Xander Bogaerts, BOS
I’m keeping this one short and sweet, because Ben and Matt are watching and I’m sick to my stomach just thinking about writing unkind words about The Franchise. But results are results, and last year Bogaerts posted one of the worst whiff rates at the position and paired it with a poor 24th-ranked extra-base hit rate. Ultimately it doesn’t matter, because he’s going to be awesome this year and that’s really all there is to say about that.
Standard: Three Stars, Points: High-Two Stars

Javier Baez, CHC
Mike was very much correct in his tier analysis that Baez’s absurd power upside is more than enough for standard league owners to bite the bullet and invest despite the downside. But in points formats Baez’s comic book whiff rate just won’t allow owners to get too crazy. And while he did pop nine homers in just 229 plate appearances in his rookie campaign his total base rate checked in just 35th at the position. Basically, he’s got a lot of growing to do very quickly, and until he demonstrates that he can he’ll be the ultimate boom-bust gamble in points leagues this year.
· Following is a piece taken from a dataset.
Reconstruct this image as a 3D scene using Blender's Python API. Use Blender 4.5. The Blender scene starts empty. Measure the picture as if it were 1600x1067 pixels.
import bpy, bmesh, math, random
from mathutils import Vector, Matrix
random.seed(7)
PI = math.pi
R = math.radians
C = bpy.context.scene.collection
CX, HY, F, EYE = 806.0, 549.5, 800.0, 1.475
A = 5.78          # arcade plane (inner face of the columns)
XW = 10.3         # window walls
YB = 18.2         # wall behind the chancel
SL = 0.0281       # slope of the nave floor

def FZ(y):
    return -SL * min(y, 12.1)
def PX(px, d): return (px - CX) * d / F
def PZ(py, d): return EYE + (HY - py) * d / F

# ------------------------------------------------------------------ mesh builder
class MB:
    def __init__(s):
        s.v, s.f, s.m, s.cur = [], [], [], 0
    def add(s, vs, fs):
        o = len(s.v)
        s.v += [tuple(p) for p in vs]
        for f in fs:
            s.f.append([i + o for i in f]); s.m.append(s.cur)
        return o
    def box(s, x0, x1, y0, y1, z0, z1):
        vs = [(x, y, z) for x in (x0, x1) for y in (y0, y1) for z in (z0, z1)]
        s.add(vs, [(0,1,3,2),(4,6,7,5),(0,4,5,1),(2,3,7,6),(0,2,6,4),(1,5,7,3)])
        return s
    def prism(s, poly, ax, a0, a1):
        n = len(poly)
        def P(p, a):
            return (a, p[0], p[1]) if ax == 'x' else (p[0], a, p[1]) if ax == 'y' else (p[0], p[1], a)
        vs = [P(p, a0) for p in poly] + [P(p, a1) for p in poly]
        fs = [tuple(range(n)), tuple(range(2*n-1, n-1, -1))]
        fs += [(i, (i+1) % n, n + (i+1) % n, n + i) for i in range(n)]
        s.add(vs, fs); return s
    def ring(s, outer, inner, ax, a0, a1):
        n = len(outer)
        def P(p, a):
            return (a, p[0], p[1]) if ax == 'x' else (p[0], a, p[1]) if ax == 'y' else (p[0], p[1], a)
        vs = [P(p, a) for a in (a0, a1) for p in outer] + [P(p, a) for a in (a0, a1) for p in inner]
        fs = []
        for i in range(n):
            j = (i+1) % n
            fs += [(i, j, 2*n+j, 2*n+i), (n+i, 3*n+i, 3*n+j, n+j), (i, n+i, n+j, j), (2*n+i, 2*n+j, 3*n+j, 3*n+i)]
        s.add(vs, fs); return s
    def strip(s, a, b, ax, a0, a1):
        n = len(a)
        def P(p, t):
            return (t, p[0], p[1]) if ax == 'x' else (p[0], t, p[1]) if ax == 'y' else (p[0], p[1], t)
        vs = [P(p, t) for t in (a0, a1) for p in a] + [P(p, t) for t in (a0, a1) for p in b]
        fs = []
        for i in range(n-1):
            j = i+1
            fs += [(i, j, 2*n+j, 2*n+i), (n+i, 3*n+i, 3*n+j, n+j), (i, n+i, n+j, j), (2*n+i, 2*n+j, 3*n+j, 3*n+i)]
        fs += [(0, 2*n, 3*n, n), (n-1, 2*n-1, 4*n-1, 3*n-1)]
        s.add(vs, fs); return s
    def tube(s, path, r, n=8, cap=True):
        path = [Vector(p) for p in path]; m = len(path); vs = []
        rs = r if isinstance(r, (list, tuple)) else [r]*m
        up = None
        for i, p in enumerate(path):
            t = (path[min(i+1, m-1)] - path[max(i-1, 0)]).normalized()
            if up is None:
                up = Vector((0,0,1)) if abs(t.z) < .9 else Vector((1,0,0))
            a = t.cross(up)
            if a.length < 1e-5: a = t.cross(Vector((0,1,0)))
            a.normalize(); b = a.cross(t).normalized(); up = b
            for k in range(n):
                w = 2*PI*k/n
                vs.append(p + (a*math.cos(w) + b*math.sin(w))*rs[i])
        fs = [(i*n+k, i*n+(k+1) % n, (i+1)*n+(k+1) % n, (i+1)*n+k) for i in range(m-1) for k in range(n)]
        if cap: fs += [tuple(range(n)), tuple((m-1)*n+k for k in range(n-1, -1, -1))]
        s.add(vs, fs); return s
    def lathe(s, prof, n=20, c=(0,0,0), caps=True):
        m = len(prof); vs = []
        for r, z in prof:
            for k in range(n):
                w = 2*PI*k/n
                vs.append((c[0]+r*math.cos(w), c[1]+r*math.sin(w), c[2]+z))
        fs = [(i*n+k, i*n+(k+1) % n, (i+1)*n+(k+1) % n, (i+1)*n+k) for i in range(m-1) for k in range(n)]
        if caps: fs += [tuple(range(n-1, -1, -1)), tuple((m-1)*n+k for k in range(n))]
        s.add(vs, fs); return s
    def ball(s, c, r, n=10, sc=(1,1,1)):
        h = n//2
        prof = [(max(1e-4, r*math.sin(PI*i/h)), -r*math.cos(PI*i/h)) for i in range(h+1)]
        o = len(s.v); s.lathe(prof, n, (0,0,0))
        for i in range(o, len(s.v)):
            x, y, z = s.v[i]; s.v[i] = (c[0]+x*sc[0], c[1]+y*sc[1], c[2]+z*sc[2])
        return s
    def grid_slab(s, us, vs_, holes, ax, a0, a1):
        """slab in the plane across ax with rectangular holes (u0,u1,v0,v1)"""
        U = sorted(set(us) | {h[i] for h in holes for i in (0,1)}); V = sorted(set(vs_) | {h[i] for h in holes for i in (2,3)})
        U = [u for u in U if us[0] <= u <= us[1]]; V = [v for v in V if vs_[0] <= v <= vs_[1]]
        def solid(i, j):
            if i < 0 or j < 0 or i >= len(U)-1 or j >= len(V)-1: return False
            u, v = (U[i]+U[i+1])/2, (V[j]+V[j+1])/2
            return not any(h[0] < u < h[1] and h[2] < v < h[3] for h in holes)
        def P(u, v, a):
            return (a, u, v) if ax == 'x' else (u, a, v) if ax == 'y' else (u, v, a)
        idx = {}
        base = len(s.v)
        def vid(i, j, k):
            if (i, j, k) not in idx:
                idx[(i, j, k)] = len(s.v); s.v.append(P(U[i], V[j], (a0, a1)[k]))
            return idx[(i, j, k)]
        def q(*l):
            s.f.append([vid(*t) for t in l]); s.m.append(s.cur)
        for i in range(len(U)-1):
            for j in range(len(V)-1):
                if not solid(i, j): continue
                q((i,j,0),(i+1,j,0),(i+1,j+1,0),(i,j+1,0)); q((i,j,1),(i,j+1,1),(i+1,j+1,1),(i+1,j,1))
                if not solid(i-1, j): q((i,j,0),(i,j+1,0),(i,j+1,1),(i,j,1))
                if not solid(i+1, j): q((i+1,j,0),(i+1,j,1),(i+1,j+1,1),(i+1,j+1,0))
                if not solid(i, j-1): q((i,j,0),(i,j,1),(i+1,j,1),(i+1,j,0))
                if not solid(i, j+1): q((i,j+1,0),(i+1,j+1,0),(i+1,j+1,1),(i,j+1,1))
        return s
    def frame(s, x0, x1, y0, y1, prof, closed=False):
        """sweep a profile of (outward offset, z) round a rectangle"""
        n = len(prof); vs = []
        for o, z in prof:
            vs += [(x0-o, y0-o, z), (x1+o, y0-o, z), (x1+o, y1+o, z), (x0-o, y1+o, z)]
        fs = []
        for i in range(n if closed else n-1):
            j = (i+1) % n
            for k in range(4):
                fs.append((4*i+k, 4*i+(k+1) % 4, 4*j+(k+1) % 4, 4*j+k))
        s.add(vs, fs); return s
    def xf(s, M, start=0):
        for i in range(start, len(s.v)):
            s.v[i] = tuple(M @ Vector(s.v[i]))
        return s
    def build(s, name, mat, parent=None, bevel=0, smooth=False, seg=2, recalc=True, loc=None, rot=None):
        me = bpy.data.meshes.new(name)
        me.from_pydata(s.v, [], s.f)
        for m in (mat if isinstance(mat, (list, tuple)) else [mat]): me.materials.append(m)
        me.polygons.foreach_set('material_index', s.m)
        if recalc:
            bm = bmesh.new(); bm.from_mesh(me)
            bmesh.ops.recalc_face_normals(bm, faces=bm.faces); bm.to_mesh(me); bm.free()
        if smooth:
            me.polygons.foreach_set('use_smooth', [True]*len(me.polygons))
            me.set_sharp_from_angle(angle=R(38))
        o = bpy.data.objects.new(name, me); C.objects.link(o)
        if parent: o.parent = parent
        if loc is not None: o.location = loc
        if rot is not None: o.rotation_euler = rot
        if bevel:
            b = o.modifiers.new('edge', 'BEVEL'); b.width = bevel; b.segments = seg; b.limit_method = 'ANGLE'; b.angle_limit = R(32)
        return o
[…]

Standard: High-Two Stars, Points: One Star

Brad Miller, SEA
Where Miller gets a nice boost into solid flyer territory in OBP leagues he barely hangs on to the rankings picture in points formats. His minor league whiff rates were generally solid, and he held his own as a rookie. But his contact rate plummeted last year while his power production came in middle-of-the-pack for the position. There’s certainly projection here, particularly given the track record as a prospect. But as more than a second-tier MI flier in medium-depth points leagues Miller’s not a guy to rely on given the demonstrated downside risk.